In 1956, the Museum of Modern Art in New York mounted the exhibition Language of the Wall: Parisian Graffiti Photographed by Brassaï, featuring over 100 prints from the series selected by Edward Steichen and organized by the artist into visual categories, including: faces; love; war; birds and beasts; wizards and phantoms; and the sign of death. In the exhibition’s press release, Steichen establishes graffiti as “chiefly valuable for the light they throw on the everyday life of the ‘man in the street’ of the period, and for the intimate details of customs and institutions of people in a particular time and place.” It was following MoMA’s exhibition and the subsequent publication of Graffiti de Brassaï in 1961 that Brassaï and Yvette Cauquil-Prince—a master weaver who had already worked with Pablo Picasso and would collaborate with Marc Chagall, Max Ernst, Joan Miró, Wassily Kandinsky, Paul Klee and Alexander Calder—first discussed translating his photographs into textiles. The process of making Graffiti I and Nocturne would have begun with Brassaï making a collage of prints (each tapestry here comprises more than twenty photographs) that was then used to create a full-scale template, called a cartoon. Placed under or behind the loom, the cartoon provided the weaver with a blueprint for the final piece.

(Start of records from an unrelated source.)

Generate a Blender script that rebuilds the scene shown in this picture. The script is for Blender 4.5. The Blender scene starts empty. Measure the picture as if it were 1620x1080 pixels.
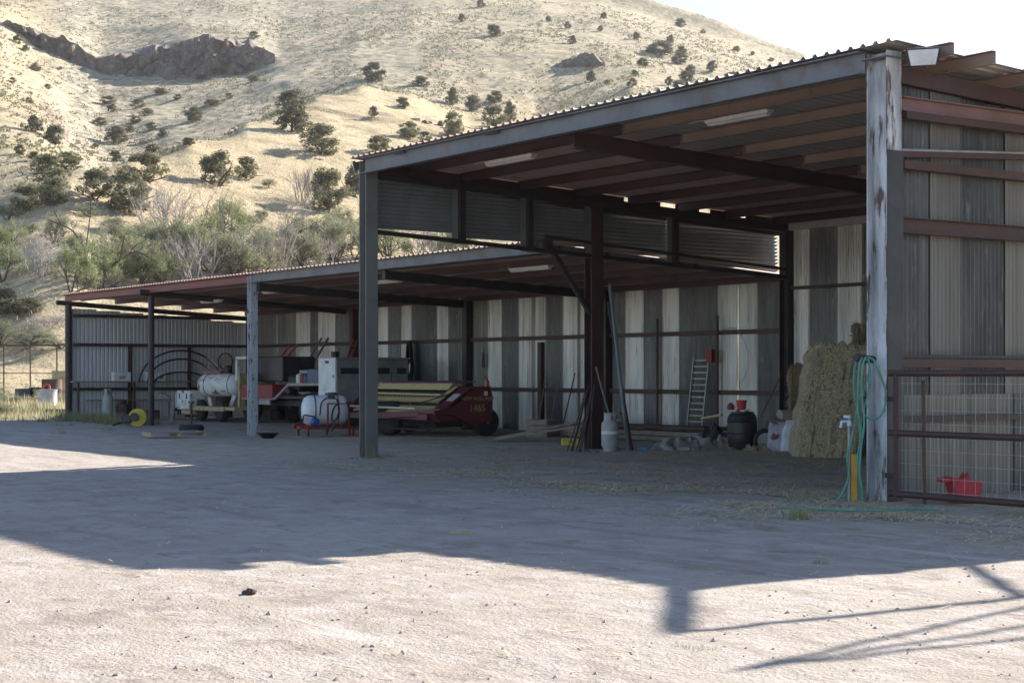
import bpy, bmesh, math, random
import numpy as np
from mathutils import Vector, Matrix, noise
random.seed(7); np.random.seed(7)
sc = bpy.context.scene
COL = sc.collection
PI = math.pi

# ---------------------------------------------------------------- camera, sky, sun, exposure
FW = Vector((-.822, .569, 0)); RT = Vector((.569, .822, 0)); CP = Vector((26.0, -14.86, 1.5)); FPX = 2626.0
cam = bpy.data.cameras.new('camera'); cam_o = bpy.data.objects.new('camera', cam); COL.objects.link(cam_o)
cam.sensor_width = 36; cam.lens = 36 * FPX / 1620; cam.shift_y = 50 / 1620; cam.clip_start = .1; cam.clip_end = 4000
cam_o.location = CP; cam_o.rotation_euler = (PI / 2, 0, math.atan2(.822, .569)); sc.camera = cam_o

SUN = Vector((-.26, 1.84, 1.0)).normalized()
SKY_STRENGTH = .082; SUN_STRENGTH = 5.0; EXPOSURE = 1.58
w = bpy.data.worlds.new('World'); sc.world = w; w.use_nodes = True
nt = w.node_tree; nt.nodes.clear()
sky = nt.nodes.new('ShaderNodeTexSky'); sky.sky_type = 'NISHITA'; sky.sun_disc = False
sky.sun_elevation = math.asin(SUN.z); sky.sun_rotation = math.atan2(SUN.x, SUN.y)
sky.altitude = 1500; sky.air_density = 1.0; sky.dust_density = 1.0; sky.ozone_density = 1.0
bg = nt.nodes.new('ShaderNodeBackground'); bg.inputs[1].default_value = SKY_STRENGTH
wo = nt.nodes.new('ShaderNodeOutputWorld')
nt.links.new(sky.outputs[0], bg.inputs[0]); nt.links.new(bg.outputs[0], wo.inputs[0])
sun = bpy.data.lights.new('sun', 'SUN'); sun.energy = SUN_STRENGTH; sun.angle = math.radians(.5); sun.color = (1, .93, .84)
sun_o = bpy.data.objects.new('sun', sun); COL.objects.link(sun_o)
sun_o.rotation_euler = SUN.to_track_quat('Z', 'Y').to_euler(); sun_o.location = (0, 40, 40)
vs = sc.view_settings; vs.view_transform = 'Standard'; vs.look = 'None'; vs.gamma = 1; vs.exposure = EXPOSURE; vs.use_curve_mapping = False
sc.cycles.max_bounces = 8; sc.cycles.diffuse_bounces = 5; sc.cycles.glossy_bounces = 3; sc.cycles.transparent_max_bounces = 8
sc.cycles.use_denoising = True; sc.cycles.volume_bounces = 0; sc.cycles.volume_step_rate = 10; sc.cycles.volume_max_steps = 64

# ---------------------------------------------------------------- materials
MATS = {}
def mat(name, c, c2=None, rough=.7, metal=0., scale=4., mix=(.4, .65), c3=None, mix3=(.62, .7), scale3=9., bump=0., bscale=40., detail=6., stretch=(1, 1, 1), rnd=0., spec=.4, coord='pos'):
    """weathered surface: base colour, a second colour in soft patches, a third (rust, dirt) in sharper ones"""
    if name in MATS: return MATS[name]
    m = bpy.data.materials.new(name); m.use_nodes = True; t = m.node_tree; N = t.nodes; L = t.links
    b = N['Principled BSDF']; b.inputs['Roughness'].default_value = rough; b.inputs['Metallic'].default_value = metal
    b.inputs['Specular IOR Level'].default_value = spec
    if coord == 'pos':
        g = N.new('ShaderNodeNewGeometry'); src = g.outputs['Position']
    else:
        g = N.new('ShaderNodeTexCoord'); src = g.outputs['Object']
    mp = N.new('ShaderNodeMapping'); mp.inputs['Scale'].default_value = stretch; L.new(src, mp.inputs[0]); src = mp.outputs[0]
    def nz(s, det=detail):
        n = N.new('ShaderNodeTexNoise'); n.inputs['Scale'].default_value = s; n.inputs['Detail'].default_value = det; n.inputs['Roughness'].default_value = .65
        L.new(src, n.inputs['Vector']); return n.outputs['Fac']
    def ramp(f, a, bb):
        r = N.new('ShaderNodeMapRange'); r.inputs[1].default_value = a; r.inputs[2].default_value = bb; L.new(f, r.inputs[0]); return r.outputs[0]
    def mx(f, a, bb):
        x = N.new('ShaderNodeMix'); x.data_type = 'RGBA'
        L.new(f, x.inputs[0])
        for i, q in ((6, a), (7, bb)):
            if isinstance(q, tuple): x.inputs[i].default_value = (*q, 1)
            else: L.new(q, x.inputs[i])
        return x.outputs[2]
    col = c
    if c2 is None: c2 = tuple(x * .8 for x in c)
    col = mx(ramp(nz(scale), *mix), c, c2)
    if c3: col = mx(ramp(nz(scale3), *mix3), col, c3)
    if rnd:
        oi = N.new('ShaderNodeObjectInfo'); mr = N.new('ShaderNodeMapRange'); mr.inputs[3].default_value = 1 - rnd; mr.inputs[4].default_value = 1 + rnd
        L.new(oi.outputs['Random'], mr.inputs[0]); h = N.new('ShaderNodeHueSaturation'); L.new(mr.outputs[0], h.inputs['Value']); L.new(col, h.inputs['Color']); col = h.outputs[0]
    L.new(col, b.inputs['Base Color'])
    if bump:
        bp = N.new('ShaderNodeBump'); bp.inputs['Strength'].default_value = bump; bp.inputs['Distance'].default_value = .03
        L.new(nz(bscale), bp.inputs['Height']); L.new(bp.outputs[0], b.inputs['Normal'])
    MATS[name] = m; return m

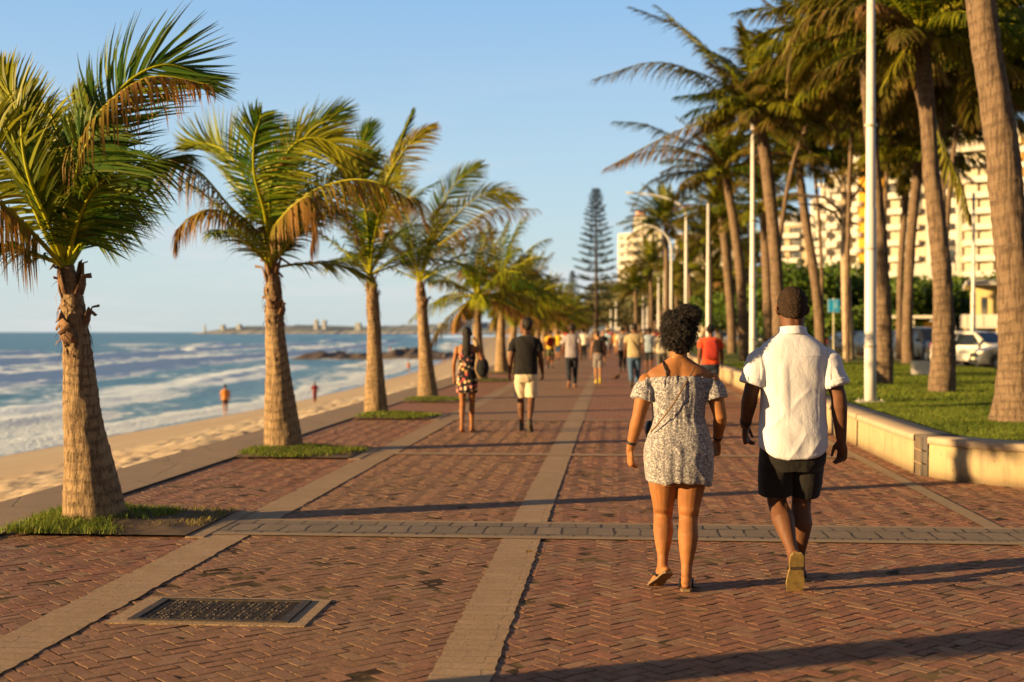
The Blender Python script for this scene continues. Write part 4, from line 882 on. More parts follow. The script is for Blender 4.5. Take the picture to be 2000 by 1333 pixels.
# nearest, crown above the frame
tall_palm((1985, 822), 17.0, [(1985, 822), (1988, 760), (1990, 680), (1984, 560), (1968, 400), (1951, 250), (1930, 120), (1915, 0), (1898, -130), (1884, -260)], [54, 42, 37, 34, 31, 29, 27, 26, 24, 20], 1,
          'nearest tall coconut palm, thick ringed grey trunk leaning across the right edge', crown=0, rz=.4, sc=.72)
tall_palm((1838, 765), 25.0, [(1838, 765), (1842, 690), (1842, 600), (1836, 500), (1820, 350), (1809, 200), (1803, 130), (1800, 78)], [27, 22, 18.5, 17, 15.5, 14.5, 14, 12], 2,
          'tall palm beside the big leaning trunk, yellow frond hanging from its crown', crown=1, rz=2.0, sc=.70, fronds=[
    (path((1818, 40), (1850, 15), (1890, 40), (1905, 140)), (-.2, -.4, -.5, -.5), dict(L=.75, droop=.9, yel=.95, dry=.1, flat=False)),
    (path((1740, 60), (1650, 40), (1560, 75), (1540, 190)), (-.3, -.5, -.7, -.8), dict(L=.75, droop=1.1, yel=.4, dry=.35)),
    (path((1760, 50), (1680, 10), (1590, 0), (1500, 30)), (.1, .2, .3, .3), dict(L=.75, droop=1.0, yel=.35, dry=.2)),
    (path((1780, 100), (1750, 130), (1720, 190)), (-.2, -.4, -.5), dict(L=.55, droop=.7, yel=.9, dry=.1)),
    (path((1840, 230), (1870, 290), (1905, 350), (1930, 420)), (.6, 1.0, 1.2, 1.4), dict(L=.6, droop=.6, yel=.6, dry=.2)),
])
tall_palm((1727, 748), 29.2, [(1727, 748), (1727, 680), (1724, 600), (1716, 450), (1704, 300), (1692, 180), (1682, 95), (1676, 50)], [17, 15.5, 15.5, 14, 11, 9.5, 8.5, 8], 3,
          'tall palm standing right behind the nearest white lamp pole', crown=2, rz=1.1, sc=.78)
tall_palm((1520, 725), 38.0, [(1520, 725), (1522, 640), (1518, 560), (1508, 430), (1496, 320), (1484, 250), (1476, 215)], [14, 13, 12, 11.5, 11, 10.5, 9], 4,
          'tall palm behind the head of the man in white shirt, coconuts under its crown', crown=3, rz=.3, sc=.74, fronds=[
    (path((1440, 190), (1400, 130), (1330, 60), (1240, 20)), (0, 0, 0, 0), dict(L=.75, droop=.5, yel=.15, dry=.15)),
    (path((1420, 200), (1350, 150), (1270, 135), (1165, 165)), (-.3, -.5, -.6, -.6), dict(L=.8, droop=.9, yel=.2, dry=.2)),
    (path((1430, 220), (1380, 240), (1290, 280), (1185, 335)), (-.2, -.3, -.4, -.4), dict(L=.75, droop=.8, yel=.6, dry=.5)),
    (path((1430, 170), (1400, 110), (1360, 60), (1290, 0)), (.6, .9, 1.1, 1.1), dict(L=.8, droop=.5, yel=.2, dry=.1)),
    (path((1520, 180), (1580, 180), (1640, 220), (1690, 285)), (-.3, -.5, -.6, -.6), dict(L=.75, droop=.8, yel=.6, dry=.35)),
    (path((1500, 150), (1540, 90), (1600, 70), (1660, 130)), (.2, .4, .6, .7), dict(L=.75, droop=.8, yel=.3, dry=.2)),
])
tall_palm((1456, 700), 52.0, [(1456, 700), (1452, 640), (1446, 540), (1434, 440), (1422, 370), (1414, 335)], [11.5, 10, 9, 8.5, 7.5, 6], 5,
          'tall slim palm between the lamp poles, dark drooping fronds to the left', crown=0, rz=2.6, sc=.8, fronds=[
    (path((1370, 290), (1320, 270), (1260, 245), (1205, 240)), (0, 0, 0, 0), dict(L=.8, droop=.7, yel=.1, dry=.1)),
    (path((1370, 310), (1310, 300), (1250, 310), (1190, 335)), (-.6, -.8, -1, -1), dict(L=.8, droop=.8, yel=.4, dry=.5)),
    (path((1370, 340), (1320, 340), (1270, 360), (1240, 405)), (0, 0, 0, 0), dict(L=.7, droop=.6, yel=.2, dry=.2)),
])
tall_palm((1430, 688), 70.0, [(1430, 688), (1428, 620), (1420, 520), (1412, 440), (1406, 410)], [9, 8.5, 8, 8, 6], 6, 'slim palm immediately left of the slim one between the lamp poles', crown=1, rz=.9, sc=.8)
tall_palm((1503, 690), 66.0, [(1503, 690), (1500, 600), (1496, 500), (1492, 430), (1490, 405)], [10, 9.5, 9, 8.5, 7], 7, 'shaded palm hidden behind the one above the man in white', crown=2, rz=1.9, sc=.85)
tall_palm((1603, 690), 58.0, [(1603, 690), (1600, 620), (1588, 520), (1572, 420), (1562, 340), (1560, 315)], [11, 9.5, 8.5, 8, 7.5, 6.5], 8, 'dark leaning palm left of the blue sign', crown=3, rz=3.0, sc=1.0)
tall_palm((1774, 708), 50.0, [(1774, 708), (1772, 640), (1776, 520), (1783, 420), (1790, 345), (1792, 305)], [12.5, 9.5, 9, 9, 9, 8], 9, 'palm with reddish trunk right of the white block', crown=0, rz=4.2, sc=.95)
tall_palm((1757, 700), 62.0, [(1757, 700), (1757, 600), (1760, 500), (1768, 400), (1774, 320)], [7, 6, 6, 6, 5], 10, 'thin dark palm just left of the reddish trunk', crown=1, rz=5.0, sc=.95)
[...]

Graffiti I (1968) was Brassaï and Cauquil-Prince’s first tapestry. Measuring nearly 5 feet tall and 10 feet wide, it features what Brassaï called the “bird-woman” (the gelatin silver print is also on view here) in the center of the composition and twinned in miniature in the upper left corner. She is surrounded primarily by images of lovers’ hearts, though a skull and other glyphs appear, all rendered in the grays, browns, and blacks of Paris’ walls. Nocturne, 4 1⁄2 feet tall and 9 feet wide, was completed the same year. The eponymous evening light is captured in vibrant blues and violets; once again, though now facing in the opposite direction, the bird-woman anchors the composition in the center and reappears in the upper left corner. A number of the same hearts from Graffiti I appear around her, joined by a curvilinear female silhouette and a crossbones motif topped with a broadly smiling face in the place of a skull. The Graffiti project charts Brassaï’s transposition of drawing into photograph, and then both into tapestry, ultimately, in the artist’s own words, returning to the wall what he took from it.
Brassaï was born Gyula Halász in Brassó, Transylvania in 1899. In 1924, after studying painting at the Academy of Fine Arts in Budapest and the Academy of Fine Arts at Charlottenburg in Berlin, he moved to Paris where he began working as a journalist and, eventually, a photographer. He took the pseudonym of his hometown in 1932 and the next year published his first photobook, the landmark Paris de Nuit. Widely considered one of the most important artists of the interwar period, Brassaï worked actively through the late 1960s; he died in Beaulieu-sur-Mer, France in 1984. His work has since been the subject of several major retrospectives, including Brassaï at the Centre Pompidou, Paris and Hayward Gallery, London in 2000 and Brassaï: The Eye of Paris at the Museum of Fine Arts, Houston; J. Paul Getty Museum, Los Angeles; and the National Gallery of Art, Washington DC in 1998.